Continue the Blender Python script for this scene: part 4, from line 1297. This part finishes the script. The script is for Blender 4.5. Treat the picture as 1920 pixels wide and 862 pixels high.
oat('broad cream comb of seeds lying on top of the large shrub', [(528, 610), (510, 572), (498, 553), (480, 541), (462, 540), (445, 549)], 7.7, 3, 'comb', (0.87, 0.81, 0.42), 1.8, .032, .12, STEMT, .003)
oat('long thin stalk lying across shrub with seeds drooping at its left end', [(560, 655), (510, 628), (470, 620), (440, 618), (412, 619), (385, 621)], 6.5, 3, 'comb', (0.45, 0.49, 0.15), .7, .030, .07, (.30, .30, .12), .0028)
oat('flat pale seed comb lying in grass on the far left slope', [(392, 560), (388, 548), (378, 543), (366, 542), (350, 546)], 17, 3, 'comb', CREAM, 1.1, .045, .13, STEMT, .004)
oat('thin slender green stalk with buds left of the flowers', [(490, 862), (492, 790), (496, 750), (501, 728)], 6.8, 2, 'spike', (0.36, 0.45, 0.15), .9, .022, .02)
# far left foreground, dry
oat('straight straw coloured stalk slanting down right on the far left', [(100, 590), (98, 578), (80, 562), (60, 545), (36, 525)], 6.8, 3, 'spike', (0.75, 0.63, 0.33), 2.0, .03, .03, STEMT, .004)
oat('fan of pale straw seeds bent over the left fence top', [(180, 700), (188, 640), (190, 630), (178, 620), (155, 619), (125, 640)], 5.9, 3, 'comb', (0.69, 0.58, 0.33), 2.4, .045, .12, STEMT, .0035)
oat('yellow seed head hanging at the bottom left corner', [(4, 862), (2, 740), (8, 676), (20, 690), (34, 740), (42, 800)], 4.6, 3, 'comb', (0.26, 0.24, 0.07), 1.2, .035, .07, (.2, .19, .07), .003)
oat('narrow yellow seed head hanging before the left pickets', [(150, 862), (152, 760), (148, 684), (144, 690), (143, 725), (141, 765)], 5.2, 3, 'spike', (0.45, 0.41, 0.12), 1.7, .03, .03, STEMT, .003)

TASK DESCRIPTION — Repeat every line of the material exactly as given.

WRITTEN RESPONSE —
Continue the Blender Python script for this scene: part 4, from line 1297. This part finishes the script. The script is for Blender 4.5. Treat the picture as 1920 pixels wide and 862 pixels high.
oat('broad cream comb of seeds lying on top of the large shrub', [(528, 610), (510, 572), (498, 553), (480, 541), (462, 540), (445, 549)], 7.7, 3, 'comb', (0.87, 0.81, 0.42), 1.8, .032, .12, STEMT, .003)
oat('long thin stalk lying across shrub with seeds drooping at its left end', [(560, 655), (510, 628), (470, 620), (440, 618), (412, 619), (385, 621)], 6.5, 3, 'comb', (0.45, 0.49, 0.15), .7, .030, .07, (.30, .30, .12), .0028)
oat('flat pale seed comb lying in grass on the far left slope', [(392, 560), (388, 548), (378, 543), (366, 542), (350, 546)], 17, 3, 'comb', CREAM, 1.1, .045, .13, STEMT, .004)
oat('thin slender green stalk with buds left of the flowers', [(490, 862), (492, 790), (496, 750), (501, 728)], 6.8, 2, 'spike', (0.36, 0.45, 0.15), .9, .022, .02)
# far left foreground, dry
oat('straight straw coloured stalk slanting down right on the far left', [(100, 590), (98, 578), (80, 562), (60, 545), (36, 525)], 6.8, 3, 'spike', (0.75, 0.63, 0.33), 2.0, .03, .03, STEMT, .004)
oat('fan of pale straw seeds bent over the left fence top', [(180, 700), (188, 640), (190, 630), (178, 620), (155, 619), (125, 640)], 5.9, 3, 'comb', (0.69, 0.58, 0.33), 2.4, .045, .12, STEMT, .0035)
oat('yellow seed head hanging at the bottom left corner', [(4, 862), (2, 740), (8, 676), (20, 690), (34, 740), (42, 800)], 4.6, 3, 'comb', (0.26, 0.24, 0.07), 1.2, .035, .07, (.2, .19, .07), .003)
oat('narrow yellow seed head hanging before the left pickets', [(150, 862), (152, 760), (148, 684), (144, 690), (143, 725), (141, 765)], 5.2, 3, 'spike', (0.45, 0.41, 0.12), 1.7, .03, .03, STEMT, .003)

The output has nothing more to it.